Élections américaines : étrange scrutin, résultat inquiétant !


Bertrand Hauchecorne

Le résultat de l'élection américaine n'a pas été conforme aux prévisions élaborées à partir des sondages. Que s'est-il passé ?

Onde de choc dans le monde académique

 

Détrompant les pronostics de la plupart des sondages, le candidat républicain Donald Trump entrera à la Maison blanche le 20 janvier prochain. Tangente n'a pas vocation à commenter la politique. Cependant, notre revue a toujours privilégié la raison aux dépens du fanatisme. Aussi pouvons-nous légitimement être inquiets de voir triompher un candidat qui a systématiquement jeté au pilori ceux qui, par leur formation et leur réflexion, ont la compétence pour prendre des décisions judicieuses. Cette élection secoue le monde académique outre-Atlantique au point que le directeur des affaires publiques de la Société américaine de physique déclare : « Trump sera le premier président anti-sciences de notre histoire. » Souhaitons qu'il ait tort.

 

Un scrutin archaïque : élu avec moins de voix !

 

Le scrutin pour l'élection du président américain est inchangé depuis la fin du XVIIIe siècle et conserve un archaïsme qui n'a plus de sens de nos jours. Chaque État désigne un nombre de délégués en fonction de sa population ; leur nombre total est de 538 : chaque État possède autant de délégués qu'il a de représentants au congrès, c'est-à-dire deux sénateurs, quelle que soit sa population, et un nombre de députés calculé à la proportionnelle à la plus forte moyenne, ce qui avantage nettement les États peu peuplés, majoritairement favorables aux Républicains.

 

Lorsqu'un candidat obtient la majorité dans un État, tous les délégués de cet État lui sont acquis.

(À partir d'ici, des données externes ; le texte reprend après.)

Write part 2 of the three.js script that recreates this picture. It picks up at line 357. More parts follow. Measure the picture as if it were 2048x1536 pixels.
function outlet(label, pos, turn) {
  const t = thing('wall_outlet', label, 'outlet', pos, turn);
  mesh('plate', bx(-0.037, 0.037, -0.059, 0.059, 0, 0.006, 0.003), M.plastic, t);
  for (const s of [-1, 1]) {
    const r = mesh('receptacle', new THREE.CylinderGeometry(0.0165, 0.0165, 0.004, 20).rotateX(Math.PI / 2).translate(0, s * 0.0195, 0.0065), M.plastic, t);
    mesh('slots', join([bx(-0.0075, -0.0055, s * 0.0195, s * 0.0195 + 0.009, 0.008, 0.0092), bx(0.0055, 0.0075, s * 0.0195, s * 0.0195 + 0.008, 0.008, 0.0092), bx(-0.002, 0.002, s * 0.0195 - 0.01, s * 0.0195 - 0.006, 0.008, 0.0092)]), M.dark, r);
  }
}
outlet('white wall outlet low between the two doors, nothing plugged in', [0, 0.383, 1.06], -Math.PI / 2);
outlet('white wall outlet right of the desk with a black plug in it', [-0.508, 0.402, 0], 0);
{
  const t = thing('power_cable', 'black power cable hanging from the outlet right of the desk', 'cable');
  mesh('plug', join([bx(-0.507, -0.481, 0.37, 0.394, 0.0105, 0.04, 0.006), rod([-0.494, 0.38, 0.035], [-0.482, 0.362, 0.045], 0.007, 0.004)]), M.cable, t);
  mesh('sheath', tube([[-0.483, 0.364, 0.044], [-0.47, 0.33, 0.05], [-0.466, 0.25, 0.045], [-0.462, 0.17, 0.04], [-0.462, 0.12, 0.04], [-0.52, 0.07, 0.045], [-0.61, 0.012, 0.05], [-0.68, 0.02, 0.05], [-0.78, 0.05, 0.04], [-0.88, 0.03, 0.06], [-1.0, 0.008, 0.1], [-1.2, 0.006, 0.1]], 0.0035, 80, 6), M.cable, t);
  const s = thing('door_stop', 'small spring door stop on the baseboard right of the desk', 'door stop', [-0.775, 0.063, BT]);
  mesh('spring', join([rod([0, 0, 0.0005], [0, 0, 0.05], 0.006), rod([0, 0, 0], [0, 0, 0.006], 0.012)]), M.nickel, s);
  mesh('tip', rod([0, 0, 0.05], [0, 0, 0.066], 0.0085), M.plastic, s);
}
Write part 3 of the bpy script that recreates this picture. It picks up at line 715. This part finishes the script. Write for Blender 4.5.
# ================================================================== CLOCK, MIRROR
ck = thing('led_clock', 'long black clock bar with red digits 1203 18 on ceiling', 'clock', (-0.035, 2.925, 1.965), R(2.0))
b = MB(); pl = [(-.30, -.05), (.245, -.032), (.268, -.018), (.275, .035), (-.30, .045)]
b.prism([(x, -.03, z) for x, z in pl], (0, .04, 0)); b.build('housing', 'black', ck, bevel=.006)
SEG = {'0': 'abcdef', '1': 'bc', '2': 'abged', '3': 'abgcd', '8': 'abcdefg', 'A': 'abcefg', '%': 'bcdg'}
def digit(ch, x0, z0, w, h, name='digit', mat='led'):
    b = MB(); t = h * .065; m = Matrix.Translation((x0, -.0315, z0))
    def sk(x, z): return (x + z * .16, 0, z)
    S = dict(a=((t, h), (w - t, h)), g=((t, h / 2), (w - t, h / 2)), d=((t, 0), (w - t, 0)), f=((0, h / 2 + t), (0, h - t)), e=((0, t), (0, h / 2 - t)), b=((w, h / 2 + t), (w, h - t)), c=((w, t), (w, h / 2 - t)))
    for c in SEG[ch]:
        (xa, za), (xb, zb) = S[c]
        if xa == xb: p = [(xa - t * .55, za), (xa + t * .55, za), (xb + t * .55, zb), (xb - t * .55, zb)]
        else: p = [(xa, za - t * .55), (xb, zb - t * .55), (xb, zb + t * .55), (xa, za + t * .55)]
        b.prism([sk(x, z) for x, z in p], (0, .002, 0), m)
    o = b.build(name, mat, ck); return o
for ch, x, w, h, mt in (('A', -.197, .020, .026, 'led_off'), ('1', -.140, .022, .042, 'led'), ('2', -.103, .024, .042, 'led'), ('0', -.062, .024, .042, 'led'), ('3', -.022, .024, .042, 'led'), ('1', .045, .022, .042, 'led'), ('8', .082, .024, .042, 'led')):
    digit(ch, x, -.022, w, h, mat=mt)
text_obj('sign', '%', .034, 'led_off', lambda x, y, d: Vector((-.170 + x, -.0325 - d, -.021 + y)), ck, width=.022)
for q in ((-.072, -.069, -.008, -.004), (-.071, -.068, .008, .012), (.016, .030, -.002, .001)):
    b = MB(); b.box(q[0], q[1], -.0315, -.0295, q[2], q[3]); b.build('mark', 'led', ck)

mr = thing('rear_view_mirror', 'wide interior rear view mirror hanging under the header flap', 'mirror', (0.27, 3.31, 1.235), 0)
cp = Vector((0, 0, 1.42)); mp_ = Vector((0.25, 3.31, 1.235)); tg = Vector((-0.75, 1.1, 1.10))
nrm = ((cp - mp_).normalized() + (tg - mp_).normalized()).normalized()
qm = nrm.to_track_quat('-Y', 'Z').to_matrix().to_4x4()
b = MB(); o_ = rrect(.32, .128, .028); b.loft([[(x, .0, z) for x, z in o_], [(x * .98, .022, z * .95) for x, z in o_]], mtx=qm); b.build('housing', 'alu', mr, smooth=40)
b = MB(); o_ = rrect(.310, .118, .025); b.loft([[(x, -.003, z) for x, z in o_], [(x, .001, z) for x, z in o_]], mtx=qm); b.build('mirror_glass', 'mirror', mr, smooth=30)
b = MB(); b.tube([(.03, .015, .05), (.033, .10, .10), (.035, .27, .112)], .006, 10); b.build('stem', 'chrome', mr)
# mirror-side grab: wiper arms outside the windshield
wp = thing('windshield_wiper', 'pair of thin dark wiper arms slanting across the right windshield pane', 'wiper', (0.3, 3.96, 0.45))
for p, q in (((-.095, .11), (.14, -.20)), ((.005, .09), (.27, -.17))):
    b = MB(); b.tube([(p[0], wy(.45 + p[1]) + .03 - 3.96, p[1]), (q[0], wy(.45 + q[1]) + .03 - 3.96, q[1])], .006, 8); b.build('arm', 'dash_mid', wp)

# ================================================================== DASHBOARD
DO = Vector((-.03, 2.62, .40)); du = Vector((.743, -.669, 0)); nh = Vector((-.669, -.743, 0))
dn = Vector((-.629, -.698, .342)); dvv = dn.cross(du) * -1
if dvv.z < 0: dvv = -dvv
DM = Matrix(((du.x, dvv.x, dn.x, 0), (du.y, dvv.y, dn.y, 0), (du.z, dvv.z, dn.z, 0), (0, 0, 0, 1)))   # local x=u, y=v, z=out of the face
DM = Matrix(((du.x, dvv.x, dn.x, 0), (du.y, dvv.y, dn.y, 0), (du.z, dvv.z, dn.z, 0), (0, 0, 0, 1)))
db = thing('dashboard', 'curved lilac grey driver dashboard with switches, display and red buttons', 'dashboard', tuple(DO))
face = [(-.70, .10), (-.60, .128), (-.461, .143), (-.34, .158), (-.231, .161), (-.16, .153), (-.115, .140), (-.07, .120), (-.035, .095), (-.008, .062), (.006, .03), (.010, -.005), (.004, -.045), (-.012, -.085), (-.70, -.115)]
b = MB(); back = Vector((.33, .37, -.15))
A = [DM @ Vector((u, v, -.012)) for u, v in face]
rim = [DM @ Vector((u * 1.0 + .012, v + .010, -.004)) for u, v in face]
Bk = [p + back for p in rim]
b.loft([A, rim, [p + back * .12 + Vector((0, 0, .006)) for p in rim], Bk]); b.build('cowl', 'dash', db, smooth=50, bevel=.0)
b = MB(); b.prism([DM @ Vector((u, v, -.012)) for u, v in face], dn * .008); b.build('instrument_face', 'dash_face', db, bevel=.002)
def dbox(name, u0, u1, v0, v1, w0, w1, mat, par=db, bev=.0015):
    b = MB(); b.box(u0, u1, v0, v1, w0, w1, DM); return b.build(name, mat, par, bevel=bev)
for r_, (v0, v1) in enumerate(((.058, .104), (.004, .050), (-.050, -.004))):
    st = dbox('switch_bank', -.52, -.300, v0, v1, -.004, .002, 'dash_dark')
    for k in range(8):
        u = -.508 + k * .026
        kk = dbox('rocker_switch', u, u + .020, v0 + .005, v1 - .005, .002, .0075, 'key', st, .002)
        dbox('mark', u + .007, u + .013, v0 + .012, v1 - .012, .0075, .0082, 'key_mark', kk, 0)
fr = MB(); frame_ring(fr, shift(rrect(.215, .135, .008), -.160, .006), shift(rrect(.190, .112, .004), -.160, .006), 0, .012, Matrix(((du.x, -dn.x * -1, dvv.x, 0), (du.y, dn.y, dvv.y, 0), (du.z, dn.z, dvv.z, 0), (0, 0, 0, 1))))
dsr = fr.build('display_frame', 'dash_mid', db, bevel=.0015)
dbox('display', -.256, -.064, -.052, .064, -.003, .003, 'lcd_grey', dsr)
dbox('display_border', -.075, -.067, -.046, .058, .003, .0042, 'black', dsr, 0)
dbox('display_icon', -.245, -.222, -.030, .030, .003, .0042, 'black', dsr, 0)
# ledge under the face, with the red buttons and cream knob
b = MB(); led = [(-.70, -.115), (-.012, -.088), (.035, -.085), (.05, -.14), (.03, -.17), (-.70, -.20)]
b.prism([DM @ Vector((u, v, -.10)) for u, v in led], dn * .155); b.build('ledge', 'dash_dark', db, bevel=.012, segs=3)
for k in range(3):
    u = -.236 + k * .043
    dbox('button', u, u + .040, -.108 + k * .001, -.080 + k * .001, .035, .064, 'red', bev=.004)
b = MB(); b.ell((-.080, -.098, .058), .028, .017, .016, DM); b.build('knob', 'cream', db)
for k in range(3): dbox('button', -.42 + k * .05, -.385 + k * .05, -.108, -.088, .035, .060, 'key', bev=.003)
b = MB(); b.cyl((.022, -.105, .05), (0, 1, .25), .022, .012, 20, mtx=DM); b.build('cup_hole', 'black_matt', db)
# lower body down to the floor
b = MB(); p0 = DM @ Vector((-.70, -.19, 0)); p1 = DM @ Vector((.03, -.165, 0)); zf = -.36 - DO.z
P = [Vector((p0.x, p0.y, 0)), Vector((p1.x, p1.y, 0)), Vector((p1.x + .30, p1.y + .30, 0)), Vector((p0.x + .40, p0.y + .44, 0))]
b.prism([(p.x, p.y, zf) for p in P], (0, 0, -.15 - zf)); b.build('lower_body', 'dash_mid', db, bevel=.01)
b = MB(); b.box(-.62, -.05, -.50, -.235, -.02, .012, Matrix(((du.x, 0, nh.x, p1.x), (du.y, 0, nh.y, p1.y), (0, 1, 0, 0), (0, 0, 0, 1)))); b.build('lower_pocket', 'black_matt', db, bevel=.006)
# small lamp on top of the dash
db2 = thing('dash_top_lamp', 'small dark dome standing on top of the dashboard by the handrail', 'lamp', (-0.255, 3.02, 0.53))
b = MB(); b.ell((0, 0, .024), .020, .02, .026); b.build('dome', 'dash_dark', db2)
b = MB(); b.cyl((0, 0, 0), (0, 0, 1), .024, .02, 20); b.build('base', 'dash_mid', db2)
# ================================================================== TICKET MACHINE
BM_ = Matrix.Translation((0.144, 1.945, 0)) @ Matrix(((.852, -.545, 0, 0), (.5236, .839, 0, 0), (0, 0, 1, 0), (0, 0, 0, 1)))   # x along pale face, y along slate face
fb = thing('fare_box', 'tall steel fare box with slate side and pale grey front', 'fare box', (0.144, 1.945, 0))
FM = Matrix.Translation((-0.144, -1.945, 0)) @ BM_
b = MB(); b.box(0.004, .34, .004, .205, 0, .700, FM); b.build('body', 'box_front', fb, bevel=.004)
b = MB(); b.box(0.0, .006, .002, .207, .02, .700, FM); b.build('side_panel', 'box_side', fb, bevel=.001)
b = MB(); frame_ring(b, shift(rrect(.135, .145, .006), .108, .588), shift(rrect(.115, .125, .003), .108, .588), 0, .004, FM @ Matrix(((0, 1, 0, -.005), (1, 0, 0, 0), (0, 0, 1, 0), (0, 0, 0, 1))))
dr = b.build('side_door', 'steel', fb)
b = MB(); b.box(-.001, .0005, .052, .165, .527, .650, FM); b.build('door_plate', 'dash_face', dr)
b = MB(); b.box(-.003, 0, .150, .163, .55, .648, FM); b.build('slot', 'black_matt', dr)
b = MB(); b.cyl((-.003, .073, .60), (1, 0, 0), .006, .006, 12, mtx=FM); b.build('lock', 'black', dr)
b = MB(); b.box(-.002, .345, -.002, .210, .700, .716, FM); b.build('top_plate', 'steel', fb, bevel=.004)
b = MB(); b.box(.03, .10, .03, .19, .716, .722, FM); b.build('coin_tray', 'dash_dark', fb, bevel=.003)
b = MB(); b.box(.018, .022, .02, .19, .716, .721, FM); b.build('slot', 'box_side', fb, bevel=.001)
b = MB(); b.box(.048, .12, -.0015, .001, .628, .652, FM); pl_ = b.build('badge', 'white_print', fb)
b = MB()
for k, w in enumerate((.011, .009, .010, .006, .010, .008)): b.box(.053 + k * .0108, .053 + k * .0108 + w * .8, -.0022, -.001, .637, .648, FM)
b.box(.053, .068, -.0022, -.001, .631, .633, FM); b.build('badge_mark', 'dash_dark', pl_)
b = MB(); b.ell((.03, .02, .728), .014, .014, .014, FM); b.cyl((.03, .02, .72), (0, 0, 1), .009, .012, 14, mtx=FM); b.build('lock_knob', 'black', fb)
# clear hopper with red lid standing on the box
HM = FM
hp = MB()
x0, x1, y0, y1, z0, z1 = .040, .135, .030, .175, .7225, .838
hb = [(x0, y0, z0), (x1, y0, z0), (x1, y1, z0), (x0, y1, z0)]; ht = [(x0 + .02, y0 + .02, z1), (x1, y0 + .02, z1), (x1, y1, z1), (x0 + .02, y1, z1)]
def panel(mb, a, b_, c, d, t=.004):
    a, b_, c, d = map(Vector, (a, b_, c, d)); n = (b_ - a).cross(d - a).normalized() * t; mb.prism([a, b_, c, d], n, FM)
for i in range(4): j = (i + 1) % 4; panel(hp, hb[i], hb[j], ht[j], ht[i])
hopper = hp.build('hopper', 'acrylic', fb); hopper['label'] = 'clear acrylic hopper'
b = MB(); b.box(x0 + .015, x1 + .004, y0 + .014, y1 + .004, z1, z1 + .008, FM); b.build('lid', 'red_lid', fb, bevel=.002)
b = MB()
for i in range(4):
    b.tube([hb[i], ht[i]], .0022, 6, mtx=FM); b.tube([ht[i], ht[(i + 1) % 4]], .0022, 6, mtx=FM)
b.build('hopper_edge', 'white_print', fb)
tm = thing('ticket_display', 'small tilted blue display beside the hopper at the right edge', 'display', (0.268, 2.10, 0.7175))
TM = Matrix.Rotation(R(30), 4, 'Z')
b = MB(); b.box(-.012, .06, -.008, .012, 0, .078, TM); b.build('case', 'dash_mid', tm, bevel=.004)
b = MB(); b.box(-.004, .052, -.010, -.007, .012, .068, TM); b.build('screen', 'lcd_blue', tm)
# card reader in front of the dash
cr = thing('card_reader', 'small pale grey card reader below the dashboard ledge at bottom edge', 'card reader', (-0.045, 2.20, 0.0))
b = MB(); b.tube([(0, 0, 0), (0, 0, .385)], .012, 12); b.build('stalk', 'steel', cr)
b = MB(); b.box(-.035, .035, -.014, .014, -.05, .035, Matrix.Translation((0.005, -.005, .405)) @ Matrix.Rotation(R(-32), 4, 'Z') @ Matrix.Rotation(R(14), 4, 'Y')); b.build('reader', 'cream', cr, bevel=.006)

Lors de la soirée électorale, le total des voix obtenues globalement par chaque candidat a donc peu d'importance : on se contente d'additionner le nombre de délégués des États où il est arrivé en tête. Le scrutin peut ainsi désigner un candidat qui a obtenu globalement moins de voix que son opposant, comme en 2000… et aujourd'hui.

 

Encore une erreur des sondages ?

 

Les sondages ayant un fondement mathématique, l'erreur constatée lors de ce scrutin doit nous interroger. Le côté atypique et « infréquentable » de Donald Trump a sans doute amené certains sondés à mentir sur leur projet de vote ; on l'a vu en France avec Jean-Marie Le Pen. Depuis des mois, tous les instituts annonçaient la victoire de Hillary Clinton… sauf un : le Los Angeles Times, dont la méthode utilisée demandait au sondé de donner la probabilité de voter pour l'un ou pour l'autre candidat. Les changements d'opinion de dernière minute sont probablement ainsi mieux pris en compte. Ceci étant, le pronostic de ce journal s'écartait nettement, lui aussi, mais dans l'autre sens, du résultat constaté.

 

En quoi les sondages se sont-ils trompés ? Au niveau global (nombre de voix), Hillary Clinton était annoncée avec 3,2 points d'avance sur son concurrent ; elle n'obtient que 0,5 point de plus. Le résultat sort certes, mais de peu, de l'intervalle de confiance théorique. En se fiant aux tout derniers sondages par État, Clinton obtenait 272 délégués et Trump, 266 (il en faut 270 pour l'emporter) ; un écart qui s'était considérablement resserré les derniers jours.

 

Dans 47 États, le résultat s'est avéré correct. Ce qui a trompé les observateurs est l'erreur commise dans les trois restants : le Wisconsin, le Michigan et la Pennsylvanie, qui représentent au total 46 délégués. Dans le premier, l'erreur est énorme : Trump l'emporte d'un point alors que les sondages donnaient 6,5 points d'avance à Clinton. Dans les deux autres, elle reste faible (environ 2 points) mais suffit à faire basculer le résultat. Trump, bien que minoritaire en voix, l'emporte finalement avec 306 délégués contre 232.

 

Ce type de scrutin amplifie les risques d'erreurs dans les prévisions, en particulier si, dans plusieurs États, les intentions de vote sont proches de l'égalité.